The flaw in this vision, however, was that the Snuggie only comes in three colors. How could I possibly pursue severe self-denial dressed in burgundy, royal blue, or sage? No — if I’m going to painstakingly repair my own shoes, then I’m going to do it in Capuchin brown or nothing.
Miraculously, when I Twittered this into the void, an answer came back to me from Matt Dahl, who suggested the Slanket®. I had never heard of the Slanket, but it seems very similar to the Snuggie and comes in much wider variety of colors — including chocolate, which is close enough for Gregorian chant. Okay, so it’s twice the price, but the bigger outlay is going to force me to be that much more frugal once it arrives.
They even show a guy wearing it on a leather sofa. I actually bought our leather sofa thinking that it would somehow beguile young area women into removing their clothing and posing on it. As it turns out, that hasn’t ever actually happened, but now I will be able to use the sofa instead as my monastic reclining spot, a place to kick back and just savor the last hour of daylight after cracking the hard nut of an argument by Augustine or an allegory from Dōgen Zenji.
Perhaps a few sunflower seeds would not be too extravagant.
This morning, while practicing my abstemiousness on a very modest plate of Christmas cookies, I was visited by the ultimate epiphany.
I was watching the Rose Parade on The Travel Channel (I know; I wanted to have the cable disconnected today, but it’s a holiday), and during a break there was a commercial for an amazing contraption whose cabinetry is hand-crafted by moral, trustworthy Amish workers — and then, into this, is stuck an electric fake fireplace from China.
I realize, poor reader, that you must think austerity has driven me to hallucination, but I swear this is all true.
This electric heater is known as a Heat Surge™, and while this clip is not the very same commercial I saw, it is for the same product:
Hear that uplifting score? Feel how solid the top of that Amish custom-built mantle is? Picture the Amish community coming together to build these?
Want a tissue?
If I can concentrate on ancient texts when I’m freezing my keister off underneath a lousy Slanket™, just think how much more focus and dedication I could muster next to a warm and toasty simulated fire.

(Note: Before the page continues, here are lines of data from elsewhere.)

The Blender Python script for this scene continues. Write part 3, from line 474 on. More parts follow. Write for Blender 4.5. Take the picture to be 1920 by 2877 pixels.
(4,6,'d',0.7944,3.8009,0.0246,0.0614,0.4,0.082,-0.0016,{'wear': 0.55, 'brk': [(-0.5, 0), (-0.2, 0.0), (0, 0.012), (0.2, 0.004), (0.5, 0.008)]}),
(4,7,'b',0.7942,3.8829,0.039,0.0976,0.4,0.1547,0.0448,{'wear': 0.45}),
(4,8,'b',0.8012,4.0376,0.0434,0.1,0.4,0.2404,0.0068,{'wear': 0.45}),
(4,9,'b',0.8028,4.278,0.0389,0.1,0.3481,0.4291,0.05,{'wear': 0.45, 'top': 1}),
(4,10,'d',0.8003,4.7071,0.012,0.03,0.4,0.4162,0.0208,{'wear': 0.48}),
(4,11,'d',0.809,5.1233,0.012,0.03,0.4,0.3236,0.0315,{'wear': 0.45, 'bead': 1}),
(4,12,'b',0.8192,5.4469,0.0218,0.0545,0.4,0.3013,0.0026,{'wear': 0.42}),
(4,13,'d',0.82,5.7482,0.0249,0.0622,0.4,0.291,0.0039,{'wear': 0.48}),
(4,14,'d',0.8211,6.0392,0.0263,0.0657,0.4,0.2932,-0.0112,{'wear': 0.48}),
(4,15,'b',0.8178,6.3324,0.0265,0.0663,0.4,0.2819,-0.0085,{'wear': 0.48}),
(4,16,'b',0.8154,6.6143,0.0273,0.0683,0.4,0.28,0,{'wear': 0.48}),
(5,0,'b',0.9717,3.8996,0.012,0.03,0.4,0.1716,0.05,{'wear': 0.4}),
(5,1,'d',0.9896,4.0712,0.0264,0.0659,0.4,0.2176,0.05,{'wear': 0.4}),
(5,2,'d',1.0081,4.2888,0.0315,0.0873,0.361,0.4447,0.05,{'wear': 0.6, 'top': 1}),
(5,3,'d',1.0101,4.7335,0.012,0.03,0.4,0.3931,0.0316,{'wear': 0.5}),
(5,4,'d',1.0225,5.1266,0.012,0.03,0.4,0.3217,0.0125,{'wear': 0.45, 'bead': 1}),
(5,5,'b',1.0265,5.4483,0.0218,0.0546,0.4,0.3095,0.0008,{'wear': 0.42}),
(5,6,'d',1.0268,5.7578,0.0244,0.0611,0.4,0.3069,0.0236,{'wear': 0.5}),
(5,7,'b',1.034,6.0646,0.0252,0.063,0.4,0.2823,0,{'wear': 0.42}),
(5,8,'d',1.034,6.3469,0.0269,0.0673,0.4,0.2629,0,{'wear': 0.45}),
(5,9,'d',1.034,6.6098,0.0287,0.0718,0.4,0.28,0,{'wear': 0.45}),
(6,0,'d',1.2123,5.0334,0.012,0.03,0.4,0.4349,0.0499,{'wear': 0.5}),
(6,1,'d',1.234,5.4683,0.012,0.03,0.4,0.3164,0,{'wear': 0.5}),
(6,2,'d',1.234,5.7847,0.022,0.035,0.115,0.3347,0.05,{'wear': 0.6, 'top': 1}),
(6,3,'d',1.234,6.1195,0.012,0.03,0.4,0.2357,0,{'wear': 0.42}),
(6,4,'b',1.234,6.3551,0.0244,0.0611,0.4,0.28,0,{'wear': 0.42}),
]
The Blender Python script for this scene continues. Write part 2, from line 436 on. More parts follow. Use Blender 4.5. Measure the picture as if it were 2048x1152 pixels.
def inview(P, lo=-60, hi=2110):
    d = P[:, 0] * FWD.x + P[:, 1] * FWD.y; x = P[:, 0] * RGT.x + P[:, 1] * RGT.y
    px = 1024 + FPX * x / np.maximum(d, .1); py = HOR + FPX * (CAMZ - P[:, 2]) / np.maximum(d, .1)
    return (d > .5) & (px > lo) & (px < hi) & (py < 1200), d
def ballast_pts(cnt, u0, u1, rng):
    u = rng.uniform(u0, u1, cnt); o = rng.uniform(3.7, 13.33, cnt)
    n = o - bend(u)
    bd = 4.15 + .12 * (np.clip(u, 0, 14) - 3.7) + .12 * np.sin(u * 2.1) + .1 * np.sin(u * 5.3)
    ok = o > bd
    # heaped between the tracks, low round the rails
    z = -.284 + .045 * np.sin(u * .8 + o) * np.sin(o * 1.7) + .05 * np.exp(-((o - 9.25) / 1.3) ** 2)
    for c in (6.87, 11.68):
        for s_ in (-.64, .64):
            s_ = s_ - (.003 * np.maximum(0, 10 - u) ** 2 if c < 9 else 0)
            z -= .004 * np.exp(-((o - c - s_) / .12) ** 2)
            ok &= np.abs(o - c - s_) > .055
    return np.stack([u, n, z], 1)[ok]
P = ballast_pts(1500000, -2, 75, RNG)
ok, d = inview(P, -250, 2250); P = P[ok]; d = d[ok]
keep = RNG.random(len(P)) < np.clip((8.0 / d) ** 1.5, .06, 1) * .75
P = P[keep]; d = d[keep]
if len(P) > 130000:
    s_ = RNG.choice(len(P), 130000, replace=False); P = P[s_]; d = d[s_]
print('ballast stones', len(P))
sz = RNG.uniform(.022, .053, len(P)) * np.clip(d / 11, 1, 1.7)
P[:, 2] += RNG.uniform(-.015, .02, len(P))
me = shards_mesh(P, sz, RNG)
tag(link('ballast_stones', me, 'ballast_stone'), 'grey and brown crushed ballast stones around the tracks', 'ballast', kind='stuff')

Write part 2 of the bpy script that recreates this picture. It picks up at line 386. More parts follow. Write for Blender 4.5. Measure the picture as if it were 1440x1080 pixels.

And, as the commercial I saw pointed out, “Everybody loves saving money on heating bills.” We could plug a couple of these 1,500-watt Heat Surges into the wall and start saving right away. Except for the electricity use, that’s almost like being off the grid. I wonder whether we could put our 80,000 BTU heating system on eBay and just use a couple of these 5,110 BTU wonders instead.
I say “a couple” instead of “sixteen” because, as the commercial states, the Amish are “imposing a strict limit” of two free units per customer.
I say “free” because, see, you’re only paying $298-$348 for the handmade Amish fireplace mantle. The Heat Surge Miracle Heater itself is being given away free.
That’s why there has to be a strict limit.
Strict … limit … Amish … saving — all of this could not come at a better time.
Our economy has cratered. I’m trying to downsize my lifestyle into a smaller sandalprint, if you will. Many people are looking to the Amish as the new American model of self-sustaining sufficiency.
And so what do the Amish do? They step up to the plate with hand-crafted quality — and they throw in the Yiwu Andong Electrical Appliances Co. heater for no additional charge!
Thank God they also take credit cards.
Update, 1/8/2009:
There was a very interesting story yesterday on All Things Considered explaining that hard times are actually good times for infomercials, both because fewer companies are advertising on TV, which allows the infomercial “bottom-feeders” to buy into better time slots — and because customers who are feeling economic pain seek cheap emotional pick-me-ups.